Each accepted contribution adds to your record in that topic, and the effect compounds: a steady stream of accepted work becomes, over time, authority that opens doors. Publishers seek you out, your new work is trusted faster, and editors take your judgment as a known quantity. The most valuable property of a public, portable record is that it travels, your authority belongs to you and follows you across every publisher you work with, rather than being locked inside one site’s byline. That portability is the difference between renting a reputation and owning one.

Quick checklist

  • Chosen a focused set of topics to build in
  • Doing work that gets accepted, not just self-published
  • Record is public and easy to point to
  • Staying consistent so it compounds over time
  • Building authority you own and can carry between publishers

Common questions

How long does it take to build topic authority?

There’s no fixed timeline, it’s a function of how much accepted work you do and how consistent it is, not of calendar time. A steady stream of accepted contributions in one topic builds authority faster than sporadic work across many. Consistency carries the day; a little, regularly, in one lane compounds.

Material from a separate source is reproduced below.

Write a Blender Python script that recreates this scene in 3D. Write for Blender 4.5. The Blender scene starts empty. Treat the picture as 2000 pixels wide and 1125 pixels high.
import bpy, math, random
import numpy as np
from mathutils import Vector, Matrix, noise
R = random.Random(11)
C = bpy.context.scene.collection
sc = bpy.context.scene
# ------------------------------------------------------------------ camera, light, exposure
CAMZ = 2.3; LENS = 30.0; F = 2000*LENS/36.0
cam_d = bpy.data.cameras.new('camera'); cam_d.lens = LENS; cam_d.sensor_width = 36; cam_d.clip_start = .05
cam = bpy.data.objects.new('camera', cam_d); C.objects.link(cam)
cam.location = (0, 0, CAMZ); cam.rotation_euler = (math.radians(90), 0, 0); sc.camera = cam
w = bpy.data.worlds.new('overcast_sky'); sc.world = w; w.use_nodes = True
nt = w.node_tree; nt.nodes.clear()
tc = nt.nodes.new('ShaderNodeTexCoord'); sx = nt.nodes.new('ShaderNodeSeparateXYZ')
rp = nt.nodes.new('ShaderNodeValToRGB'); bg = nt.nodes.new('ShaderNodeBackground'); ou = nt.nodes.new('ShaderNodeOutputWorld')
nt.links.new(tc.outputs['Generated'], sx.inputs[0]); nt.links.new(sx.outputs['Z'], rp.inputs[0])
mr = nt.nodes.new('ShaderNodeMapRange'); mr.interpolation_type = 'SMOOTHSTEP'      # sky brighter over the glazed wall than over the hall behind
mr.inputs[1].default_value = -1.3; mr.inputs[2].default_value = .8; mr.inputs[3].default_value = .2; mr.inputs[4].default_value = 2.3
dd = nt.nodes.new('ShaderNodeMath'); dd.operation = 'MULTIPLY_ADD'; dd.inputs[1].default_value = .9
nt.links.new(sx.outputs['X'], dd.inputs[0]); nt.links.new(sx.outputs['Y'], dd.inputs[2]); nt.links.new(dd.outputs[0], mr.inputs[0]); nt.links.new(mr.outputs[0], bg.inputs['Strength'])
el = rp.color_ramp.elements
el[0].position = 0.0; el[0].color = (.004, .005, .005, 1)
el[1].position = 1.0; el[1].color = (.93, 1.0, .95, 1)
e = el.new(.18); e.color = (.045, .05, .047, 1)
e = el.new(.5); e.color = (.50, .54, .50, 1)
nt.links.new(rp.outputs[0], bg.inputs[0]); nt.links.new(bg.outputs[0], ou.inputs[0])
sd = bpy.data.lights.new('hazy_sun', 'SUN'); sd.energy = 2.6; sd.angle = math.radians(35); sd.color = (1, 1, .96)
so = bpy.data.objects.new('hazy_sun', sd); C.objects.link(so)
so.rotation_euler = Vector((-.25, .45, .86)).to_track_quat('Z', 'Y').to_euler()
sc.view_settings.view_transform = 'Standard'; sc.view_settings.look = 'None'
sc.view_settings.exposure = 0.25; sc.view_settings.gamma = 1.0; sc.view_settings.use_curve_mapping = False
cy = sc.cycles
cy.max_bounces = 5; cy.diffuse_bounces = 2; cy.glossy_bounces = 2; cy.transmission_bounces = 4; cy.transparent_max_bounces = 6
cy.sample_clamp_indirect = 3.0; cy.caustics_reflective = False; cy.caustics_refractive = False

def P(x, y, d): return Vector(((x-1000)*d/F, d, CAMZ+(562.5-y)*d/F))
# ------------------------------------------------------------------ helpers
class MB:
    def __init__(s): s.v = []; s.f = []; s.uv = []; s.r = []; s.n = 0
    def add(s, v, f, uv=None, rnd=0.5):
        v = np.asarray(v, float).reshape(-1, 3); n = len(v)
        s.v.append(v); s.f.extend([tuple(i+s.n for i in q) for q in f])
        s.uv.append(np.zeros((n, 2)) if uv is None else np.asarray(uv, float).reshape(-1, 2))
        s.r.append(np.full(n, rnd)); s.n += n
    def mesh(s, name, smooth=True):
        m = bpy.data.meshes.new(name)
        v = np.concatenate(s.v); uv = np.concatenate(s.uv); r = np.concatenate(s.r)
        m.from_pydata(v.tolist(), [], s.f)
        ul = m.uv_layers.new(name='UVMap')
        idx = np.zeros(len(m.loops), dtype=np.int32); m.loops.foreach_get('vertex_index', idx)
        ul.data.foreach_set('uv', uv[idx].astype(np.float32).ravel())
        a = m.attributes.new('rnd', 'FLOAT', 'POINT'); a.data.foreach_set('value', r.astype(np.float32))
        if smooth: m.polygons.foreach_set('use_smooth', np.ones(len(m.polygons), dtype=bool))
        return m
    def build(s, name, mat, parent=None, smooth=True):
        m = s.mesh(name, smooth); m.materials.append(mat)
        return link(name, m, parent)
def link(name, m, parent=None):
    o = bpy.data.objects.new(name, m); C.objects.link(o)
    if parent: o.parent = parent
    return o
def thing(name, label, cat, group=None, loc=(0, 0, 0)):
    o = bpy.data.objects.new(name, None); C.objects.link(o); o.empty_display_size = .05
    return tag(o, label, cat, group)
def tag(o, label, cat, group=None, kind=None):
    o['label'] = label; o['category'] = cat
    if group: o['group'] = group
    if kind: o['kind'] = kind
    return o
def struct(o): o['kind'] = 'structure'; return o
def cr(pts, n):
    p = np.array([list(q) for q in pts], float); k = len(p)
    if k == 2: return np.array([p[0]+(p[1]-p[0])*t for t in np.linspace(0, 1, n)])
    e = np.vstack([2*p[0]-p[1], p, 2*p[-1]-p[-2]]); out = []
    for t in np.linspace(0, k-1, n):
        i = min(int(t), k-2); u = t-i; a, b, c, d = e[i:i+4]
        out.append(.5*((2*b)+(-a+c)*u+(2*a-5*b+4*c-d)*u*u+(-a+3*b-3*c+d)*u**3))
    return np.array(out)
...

Can I build authority in more than one topic?

Yes, but build them one at a time and keep each focused. Authority is per-topic, on a CitePep profile it’s literally a separate score per subject, so going deep in one area, then the next, builds each one solidly rather than spreading effort thin across all of them at once.

I’m just starting out, can I still build authority?

Absolutely, that’s the encouraging part. Authority is earned through accepted work, which means anyone willing to do good work consistently can build it from zero. Pick a topic you genuinely know, do work that gets accepted, and let the record accumulate; a platform isn’t a prerequisite, it’s a result.

What kinds of work build topic authority?

Any accepted contribution in your subject: authoring, reviewing, checking claims, correcting, sourcing. Each typed contribution adds to your record, with the most rigorous work, accepted reviews and corrections that held up, carrying the most weight because it’s the hardest to fake.

How is topic authority different from general reputation?

General reputation is being known; topic authority is being known for a specific subject. The second is what makes your judgment trusted on a particular kind of work. It’s also more durable and more useful, a reader or publisher cares far more that you have real standing in their topic than that you’re generally well-regarded.